Valpreda innocente, Pinelli assassinato, la strage è di Stato”. Questo è slogan che scandivano i manifestanti nei primi anni Settanta contro politici e poliziotti. La strage è quella del 12 dicembre 1969, una data che ha segnato un prima e un dopo nella storia di questo Paese. E tre giorni dopo Giuseppe Pinelli, militante anarchico del Circolo Ponte della Ghisolfa, precipita dal quarto piano della Questura di Milano: la stanza era quella del commissario Luigi Calabresi.

In quel giorno di cinquant’anni fa si materializza la criminalità di una classe politica che, per conservare il potere di fronte all’avanzata del “comunismo”, è pronta a tutto. Anche a lasciare morti sul suo percorso pur di non veder messa in discussione la sua leadership. Quella strage non è una pagina oscura, non è la “morte della repubblica”, è un capitolo chiaro: meglio i morti che un cambiamento.

E di morti, negli anni successivi, ce ne sono stati molti. Per mano soprattutto della destra, ma anche della sinistra. Un gioco perverso: la destra aveva attaccato, la sinistra doveva rispondere. Anzi, doveva innalzare il livello di scontro. Una logica assurda che ha messo in crisi quasi tutte le proposte di cambiamento radicale della società italiana. In questa ottica, la bomba di piazza Fontana ha segnato e scritto la storia.

Che è anche una storia infinita. Dai “pazzi criminali” si passa ai nazisti e fascisti colpevoli: accomunati sul banco degli imputati, verranno assolti tutti. E i colpevoli? Non esistono. Poi rispuntano responsabilità dei nazi-fascisti quando i principali colpevoli non possono più essere condannati. Il 17 agosto 1996 vengono alla luce centocinquantamila fascicoli dei servizi segreti, abbandonati alla periferia di Roma, dove ci sono le prove di occultamenti e depistaggi fatti da uomini degli apparati statali. Tutto inutile: altri tre processi, ancora una volta, mandano tutti assolti.

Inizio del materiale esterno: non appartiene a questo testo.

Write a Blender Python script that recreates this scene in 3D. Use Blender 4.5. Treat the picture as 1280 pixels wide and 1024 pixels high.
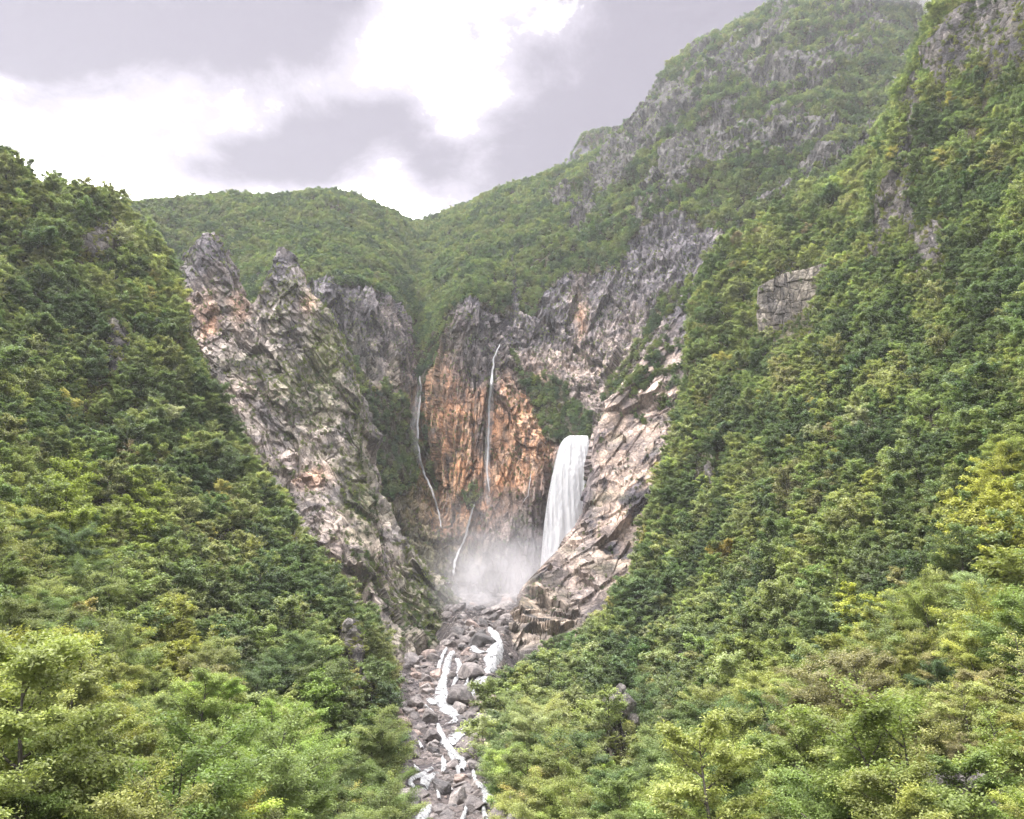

Una vera commedia all’italiana, se non fosse una tragedia. Una tragedia che vede negli attentati del dicembre 1969 il momento centrale di una strategia che doveva portare a un regime autoritario, ma che è stata gestita dai più alti organi dello Stato per mettere fuori gioco gli avversari politici e per creare un clima di paura che perpetuasse la centralità della Democrazia cristiana e dei suoi alleati. In questo senso la bomba di Piazza Fontana è l’analizzatore della società italiana: mette a nudo il ruolo di ministri, servizi segreti italiani ed esteri, magistrati, forze di polizia.

Ricostruire quell’avvenimento, che vede le sue premesse nelle bombe del 25 aprile e del 9 agosto 1969, significa dunque individuare l’essenza nascosta dello Stato italiano. Perché non si è di fronte a organismi deviati dai loro compiti. Questa è una grande favola che i mezzi d’informazione hanno cercato di raccontare quando le responsabilità dei “servitori dello Stato” non erano più occultabili.

La realtà, infatti, è molto più semplice e sconcertante: “La presenza di settori degli apparati dello Stato nello sviluppo del terrorismo di destra, non può essere considerata ‘deviazione’, ma normale esercizio di una funzione istituzionale”, scrive il giudice Guido Salvini, all’epoca titolare dell’ultima indagine su Piazza Fontana.

Allora si comprende come il termine “strage di Stato” assuma una valenza che va al di là dello slogan politico, perché individua invece una verità inconfutabile, nonostante le sentenze di assoluzione.